NAHT is campaigning to: 

Support schools to provide a broad and balanced curriculum for their pupils

  • Challenge the government policy, including EBacc, which may narrow the curriculum
  • Enable and support schools to successfully deliver statutory Relationships, Sex and Health Education
  • Lobby for improvements to government policy which supports schools to deliver inclusive education and fulfil their responsibilities under the public sector equality duty
  • Support schools to deliver effective careers education for all pupils
  • Support schools to deliver high-quality Religious Education to all pupils
  • Provide guidance, materials and information to support schools in educating pupils about environmental issues.

Ensure a valid and proportionate approach to statutory assessment in primary schools

  • Lobby the government to reconsider the introduction of the multiplication tables check
  • Lobby the government to ensure changes to the Early Years Foundation Stage and Early Learning Goals are appropriate and relevant for the early years sector
  • Influence the development and implementation of the reception baseline assessment
  • Support members to implement the new statutory assessment for pupils with SEND
  • Identify and challenge the STA over any impact on members of the contract change to deliver statutory assessment in the primary phase
  • Engage with the STA to influence changes and improvements to statutory assessment including moderation and maladministration
  • Campaign for KS2 SPAG to be made non-statutory and oppose any additional statutory testing in the primary phase
 

Ensure the KS4 and KS5 qualification framework and examination system is fit for purpose

  • Press the government, Ofqual and exam boards to ensure that reformed qualifications, both academic and vocational, meet the needs of all pupils and schools
  • Explore the issue of grade reliability, identifying solutions and improvements which are supported by members and pressing the government and Ofqual for appropriate action
  • Inform members of the latest developments in secondary assessment through engagement with Ofqual, JCQ and awarding organisations. 

Pre-key stage standards for use in 2018/19

From summer 2019, teachers must use the new pre-key stage standards to make statutory teacher assessment judgements at the end of key stage one and key stage two for pupils who are working below the national curriculum teacher assessment frameworks, and above P scale four.

The Standards and Testing Agency (STA) has released a video where Diane Rochford and Janet Thompson explain more about the pre-key stage standards, which you can watch here.

If a pupil is working below these standards, teachers should report their outcomes using P scales one to four.

NAHT worked closely with STA in the review and drafting of the pre-key stage standards, and we are pleased more positive terminology has been adopted that better captures the positive achievements of pupils.

Commenting in the Department for Education's press release, NAHT general secretary Paul Whiteman said: "Every child has the right to see their progress properly recognised in school.

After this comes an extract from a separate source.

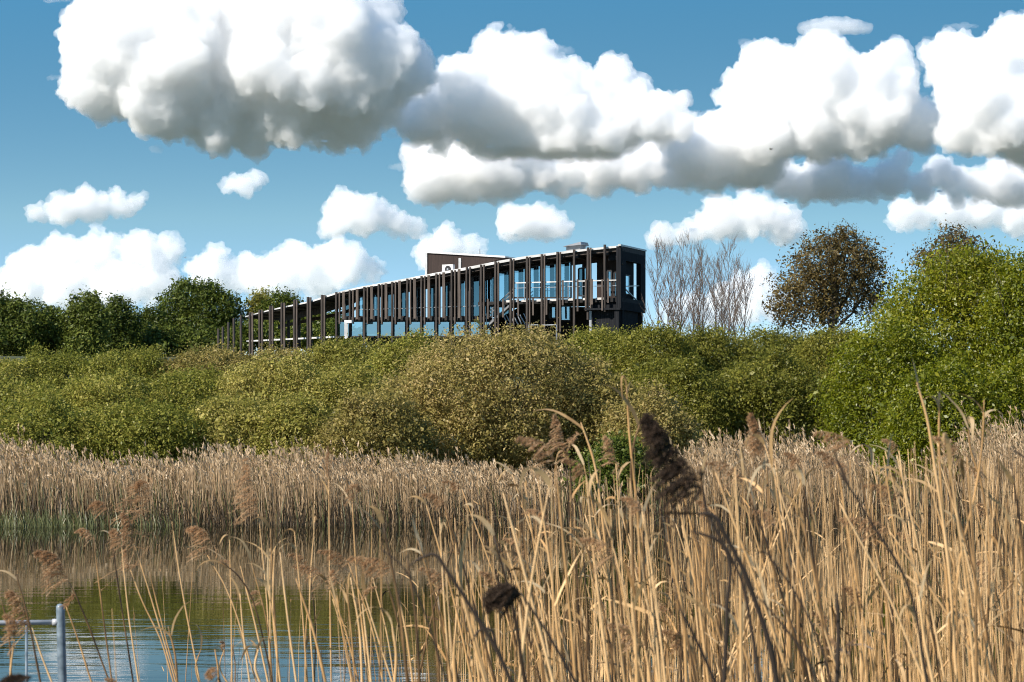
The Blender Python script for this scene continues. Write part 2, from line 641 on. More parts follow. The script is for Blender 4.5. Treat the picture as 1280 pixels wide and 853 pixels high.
BARK = noisy_mat('bark', (.035, .028, .022), (.10, .085, .065), 14, (1, 1, .3), .9, bump=.6)
PALE_BARK = noisy_mat('pale_bark', (.080, .058, .044), (.165, .125, .098), 9, (1, 1, .25), .85, bump=.4)
LEAF = {
    'olive': leaf_mat('olive_leaves', [(0, (0.067, 0.083, 0.013)), (.4, (0.183, 0.194, 0.029)), (.7, (0.316, 0.293, 0.056)), (1, (0.461, 0.397, 0.111))], .4, .012),
    'yellow': leaf_mat('yellowing_leaves', [(0, (0.074, 0.085, 0.013)), (.35, (0.215, 0.211, 0.035)), (.7, (0.405, 0.350, 0.087)), (1, (0.553, 0.459, 0.161))], .4, .012),
    'brownish': leaf_mat('brown_olive_leaves', [(0, (0.073, 0.070, 0.018)), (.35, (0.219, 0.185, 0.046)), (.65, (0.359, 0.288, 0.089)), (1, (0.532, 0.396, 0.177))], .4, .012),
    'green': leaf_mat('mid_green_leaves', [(0, (0.066, 0.078, 0.012)), (.4, (0.171, 0.172, 0.025)), (.75, (0.278, 0.253, 0.043)), (1, (0.404, 0.333, 0.076))], .4, .015),
    'bright': leaf_mat('bright_green_leaves', [(0, (0.050, 0.073, 0.002)), (.4, (0.144, 0.170, 0.005)), (.75, (0.249, 0.254, 0.010)), (1, (0.398, 0.353, 0.041))], .45, .03),
    'dark': leaf_mat('dark_green_leaves', [(0, (0.030, 0.045, 0.008)), (.4, (0.078, 0.103, 0.016)), (.75, (0.135, 0.161, 0.030)), (1, (0.209, 0.224, 0.046))], .25, .015),
    'midtree': leaf_mat('tree_green_leaves', [(0, (.026, .046, .006)), (.4, (.072, .100, .014)), (.75, (.125, .150, .022)), (1, (.19, .20, .04))], .3, .015),
    'bronze': leaf_mat('bronze_leaves', [(0, (0.032, 0.023, 0.009)), (.4, (0.109, 0.075, 0.025)), (.75, (0.178, 0.130, 0.043)), (1, (0.276, 0.215, 0.075))], .3, .015),
}


def limbs(mb, base, tips, r0, seed, split=.35):
    """tapered trunk with limbs that leave it and curve to the tips"""
    rng = random.Random(seed)
    top = max(tips, key=lambda p: p.z)
    pts = [base.lerp(top, t) + Vector((rng.uniform(-1, 1), rng.uniform(-1, 1), 0)) * (r0 * 1.2 * (t > 0)) for t in (0, .2, .4, .6, .8, .97)]
    mb.tube(pts, [r0 * (1.25, 1, .8, .6, .38, .12)[i] for i in range(6)], 7)
    for p in tips:
        if p is top:
            continue
        t = rng.uniform(split * .5, split + .2)
        a = base.lerp(top, t)
        m = a.lerp(p, .5) + Vector((0, 0, -.12 * (p - a).length + .1))
        mb.tube([a, a.lerp(m, .5), m, m.lerp(p, .55), p], [r0 * .5, r0 * .42, r0 * .32, r0 * .2, r0 * .06], 5)
        for _ in range(3):
            q = p + Vector((rng.uniform(-1, 1), rng.uniform(-1, 1), rng.uniform(-.2, 1))) * (p - a).length * .3
            mb.tube([m, m.lerp(q, .5) + Vector((0, 0, .05)), q], [r0 * .2, r0 * .13, r0 * .03], 4)


def tree(name, label, cat, kind, Y, base_px, lobes_px, n, size, seed, group=None, spread=.22, hang=0.0, trunk=.16, depth=.3, per=14, bark=None, ragged=.3, deep=1.0, up=.35):
    """lobes_px: (px, py, rx, ry) ellipses in photo pixels, all about Y metres out"""
    rng = random.Random(seed)
    u = Y / F
    bx = (base_px - 640) * u
    base = Vector((bx, Y, ground_z(bx, Y) - .1))
    lobes = []
    for px, py, rx, ry in lobes_px:
        c = at(px, py, Y)
        c.y += rng.uniform(-.35, .35) * rx * u
        lobes.append((c, (rx * u, rx * u * deep, ry * u)))
    t = thing(name, label, cat, base, group)
    mb = MB()
    limbs(mb, base, [l[0] + Vector((0, 0, l[1][2] * .45)) for l in lobes], trunk, seed)
    mb.build('trunk' if cat == 'tree' else 'stems', bark or BARK, t, smooth=True)
    me = leaf_mesh('crown', lobes, n, size, seed, per, spread, depth, up, base, hang=hang, ragged=ragged, zmin=base.z + .15)
    link_mesh('crown', me, LEAF[kind], t)
    return t


def shrub(label, kind, px, top, hw, Y, seed, leaf=.092, lai=2.2, bottom=None):
    """a dome of overlapping lobes from the ground up to row «top»"""
    rng = random.Random(seed)
    u = Y / F
    bx = (px - 640) * u
    gz = ground_z(bx, Y)
    H = (at(px, top, Y).z - gz) * .95
    W = hw * u * 1.15
    lobes = []
    nl = max(5, int(4 + W * H * .55))
    lobes.append((Vector((bx, Y, gz + H * .45)), (W * .8, W * .75, H * .50)))
    for i in range(nl):
        a = rng.uniform(0, 6.283)
        q = rng.random() ** .6
        e = rng.uniform(.12, .80)
        rr = W * rng.uniform(.26, .46)
        s = math.sqrt(max(0, 1 - (e * .95) ** 2)) * (W - rr * .8) * q
        hz = min(rr * rng.uniform(.7, 1.05), H * .45)
        z = gz + min(e * H, H - hz)
        lobes.append((Vector((bx + math.cos(a) * s, Y + math.sin(a) * s * .8, max(z, gz + hz * .6))), (rr, rr, hz)))
    for i in range(16):                                # uneven shoots that break the outline
        a, e = rng.uniform(0, 6.283), rng.uniform(.35, 1.0)
        s = math.sqrt(max(0, 1.02 - e * e)) * W * rng.uniform(.75, 1.0)
        rr = W * rng.uniform(.05, .12)
        lobes.append((Vector((bx + math.cos(a) * s, Y + math.sin(a) * s * .8, gz + H * e * rng.uniform(.85, .97))), (rr, rr, rr * rng.uniform(1.2, 3.2))))
    base = Vector((bx, Y, gz - .05))
    t = thing('shrub', label, 'shrub', base, 'shrubs of the hedge beyond the pond')
    mb = MB()
    for l in lobes[::2]:
        p = l[0] + Vector((0, 0, l[1][2] * .5))
        b = base + Vector((rng.uniform(-.3, .3), rng.uniform(-.3, .3), 0))
        m = b.lerp(p, .5) + Vector((rng.uniform(-.2, .2), rng.uniform(-.2, .2), .15))
        mb.tube([b, m, p], [.05, .035, .01], 5)
    mb.build('stems', BARK, t, smooth=True)
    n = int(lai * (2 * math.pi * W * (W + H) * .62) / (leaf * leaf * .30))
    me = leaf_mesh('crown', lobes, n, leaf, seed, 16, .17, .20, .35, base, ragged=.25, zmin=gz + .03)
    link_mesh('crown', me, LEAF[kind], t)
    return t


SHRUBS = [  # label, kind, px, top row, half width, distance
    ('olive shrub of the back row cut by the left photo edge, under the dark trees', 'olive', -25, 446, 70, 122),
    ('olive shrub of the back row below the darkest tree clump', 'olive', 75, 441, 75, 124),
    ('yellow olive shrub of the back row below the pair of birches', 'olive', 168, 437, 72, 122),
    ('brown tinged shrub of the back row at the very end post of the building', 'brownish', 265, 434, 72, 122),
    ('shrub of the back row in front of the open slatted end of the building', 'brownish', 350, 431, 62, 122),
    ('yellow green shrub of the back row below the white door frame', 'yellow', 428, 424, 62, 122),
    ('fresh green shrub reaching up the lower windows, left of the big brown dome', 'olive', 512, 413, 66, 118),
    ('olive shrub of the back row below the lower corner of the building', 'olive', 748, 412, 66, 122),
    ('leafy green shrub beside the blind end wall of the building', 'green', 822, 403, 60, 120),
    ('tall green shrub at the feet of the bare trees', 'green', 893, 400, 66, 122),
    ('green shrub between the bare trees and the bronze tree', 'green', 980, 408, 60, 124),
    ('green shrub right under the crown of the bronze tree', 'green', 1050, 402, 60, 120),
    ('middle row olive shrub at the left photo edge', 'olive', 15, 472, 85, 108),
    ('middle row olive shrub, broad and even, below the pair of birches', 'olive', 135, 466, 85, 107),
    ('middle row olive shrub with a dark hollow at its foot', 'olive', 245, 462, 78, 108),
    ('pale yellowing shrub with sparse leaves in the middle of the hedge', 'yellow', 345, 446, 72, 107),
    ('yellowing shrub tucked against the big brown dome', 'yellow', 432, 446, 66, 106),
    ('low green shrub at the front left, reeds at its foot', 'olive', 55, 500, 92, 94),
    ('low deep green shrub in front of the broad even olive one', 'olive', 185, 502, 82, 94),
    ('low shrub with dark gaps before the hollow of the hedge', 'yellow', 295, 490, 72, 95),
    ('low yellow green shrub at the front with pale young shoots', 'yellow', 372, 492, 58, 94),
    ('largest shrub of all, a brown olive dome before the building', 'brownish', 622, 412, 158, 98),
    ('brown olive foot of the big dome, spreading low over the reeds', 'brownish', 470, 488, 72, 93),
    ('brown olive shrub leaning on the dome at its shaded side', 'brownish', 752, 462, 72, 97),
    ('mid green shrub between the dome and the bright willow, fine leaved', 'green', 850, 442, 90, 102),
    ('mid green shrub beside the bright willow, fine leaved and even', 'green', 965, 440, 90, 103),
    ('brown tinged low shrub above the pale reeds on the far bank', 'brownish', 812, 482, 58, 94),
    ('small green shrub alone at the water among the far reeds', 'midtree', 770, 545, 58, 82),
    ('bright green shrub, rounded, on the near side of the tall willow', 'bright', 1105, 385, 78, 94),
    ('bright green low shrub at the foot of the tall willow', 'bright', 1190, 440, 95, 91),
    ('bright green low shrub cut by the right photo edge', 'bright', 1290, 430, 70, 92),
]
for i, (label, kind, px, top, hw, Y) in enumerate(SHRUBS):
    shrub(label, kind, px, top, hw, Y, 100 + i)

# tall bright willows at the right
tree('willow_tree', 'tallest bright green willow, its domed crown below the bare bronze top', 'tree', 'bright', 97, 1195,
     [(1190, 352, 42, 40), (1150, 385, 45, 45), (1225, 375, 50, 48), (1180, 430, 75, 60), (1245, 345, 30, 30), (1130, 430, 50, 50), (1240, 440, 60, 60), (1215, 330, 22, 20)], 48000, .10, 301, 'bright green willows', .2, trunk=.14)
tree('willow_tree', 'bright green willow cut in half by the right photo edge', 'tree', 'bright', 95, 1290,
     [(1285, 352, 38, 38), (1300, 400, 50, 60), (1262, 395, 38, 40), (1275, 450, 60, 60), (1320, 350, 40, 40)], 32000, .10, 302, 'bright green willows', .2, trunk=.13)
# bronze trees
tree('bronze_tree', 'rounded tree with sparse bronze brown young leaves, alone against the sky', 'tree', 'bronze', 150, 1036,
     [(1038, 330, 40, 42), (1000, 360, 36, 36), (1072, 345, 34, 42), (1030, 375, 52, 40), (1062, 312, 26, 26), (1022, 318, 26, 26), (985, 388, 26, 24), (1090, 370, 24, 34), (1050, 300, 18, 16), (1085, 325, 20, 20)], 26000, .13, 303, 'bronze leaved trees', .2, trunk=.17, depth=.45, per=11, ragged=.75)
tree('bronze_tree', 'bronze brown tree top showing behind the tallest willow', 'tree', 'bronze', 150, 1192,
     [(1192, 320, 34, 34), (1170, 340, 32, 36), (1218, 335, 32, 36), (1190, 300, 18, 16), (1205, 360, 50, 40)], 13000, .14, 304, 'bronze leaved trees', .2, trunk=.16, depth=.45, per=9, ragged=.4)
# dark trees at the left
DT = 'dark trees behind the hedge'
tree('broadleaf_tree', 'dark tree clump cut by the left photo edge', 'tree', 'dark', 185, 15,
     [(-12, 392, 26, 30), (14, 400, 22, 26), (40, 404, 26, 24), (10, 425, 40, 22), (25, 388, 14, 14)], 16200, 0.19, 310, DT, .24, trunk=.2)
tree('broadleaf_tree', 'lower dark tree between the edge clump and the pair of birches', 'tree', 'dark', 188, 62,
     [(58, 408, 22, 22), (72, 420, 20, 22), (45, 425, 24, 18), (66, 396, 10, 10)], 11700, 0.18, 311, DT, .24, trunk=.18)
tree('birch_tree', 'taller birch of the pair, crown drooping, dark green', 'tree', 'dark', 185, 107,
     [(105, 385, 19, 22), (92, 403, 16, 24), (118, 400, 17, 26), (105, 424, 26, 20), (112, 374, 11, 9)], 15300, 0.18, 312, DT, .2, hang=.5, trunk=.18)
tree('birch_tree', 'birch with hanging twigs, right one of the pair', 'tree', 'dark', 205, 150,
     [(146, 390, 17, 20), (160, 404, 15, 26), (138, 408, 15, 24), (150, 426, 25, 18), (146, 377, 9, 8)], 14400, 0.18, 313, DT, .2, hang=.55, trunk=.18)
tree('broadleaf_tree', 'small dark tree in the gap between the birches and the big round tree', 'tree', 'dark', 210, 190,
     [(190, 402, 14, 18), (182, 418, 18, 20), (203, 420, 16, 18)], 9000, 0.18, 314, DT, .22, trunk=.14)
tree('broadleaf_tree', 'big round green tree standing highest above the hedge', 'tree', 'midtree', 214, 245,
     [(240, 375, 28, 24), (218, 390, 22, 24), (266, 388, 26, 24), (245, 405, 42, 28), (285, 388, 18, 22), (232, 362, 13, 11), (262, 366, 16, 12), (215, 418, 26, 20), (275, 418, 30, 20)], 28800, 0.18, 315, DT, .24, trunk=.24)
tree('broadleaf_tree', 'thin pale tree just beyond the end posts of the building', 'tree', 'yellow', 215, 325,
     [(322, 378, 13, 13), (332, 392, 14, 16), (318, 402, 14, 16), (330, 372, 8, 8)], 5400, 0.18, 316, DT, .24, trunk=.14, depth=.4)
tree('broadleaf_tree', 'green tree seen through the first open bays of the building', 'tree', 'midtree', 212, 352,
     [(352, 378, 15, 13), (342, 398, 20, 20), (366, 400, 18, 22), (366, 382, 9, 9)], 9900, 0.18, 317, DT, .24, trunk=.16)
tree('broadleaf_tree', 'green tree seen under the roof through the last open bays', 'tree', 'midtree', 212, 400,
     [(395, 402, 20, 16), (415, 408, 18, 16), (380, 412, 18, 16)], 9000, 0.18, 318, DT, .24, trunk=.15)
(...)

NAHT supported the Rochford Review's principle that the assessment for pupils working below the standard of the national curriculum should align with the new national curriculum, and we endorsed the decision to undertake a review of the pre-key stage standards, involving curriculum and assessment experts from the special and mainstream sectors.

"The new standards are an improvement on what we had before. They offer a more inclusive statutory assessment system, where all pupils are able to transition onto the national curriculum if and when they are ready."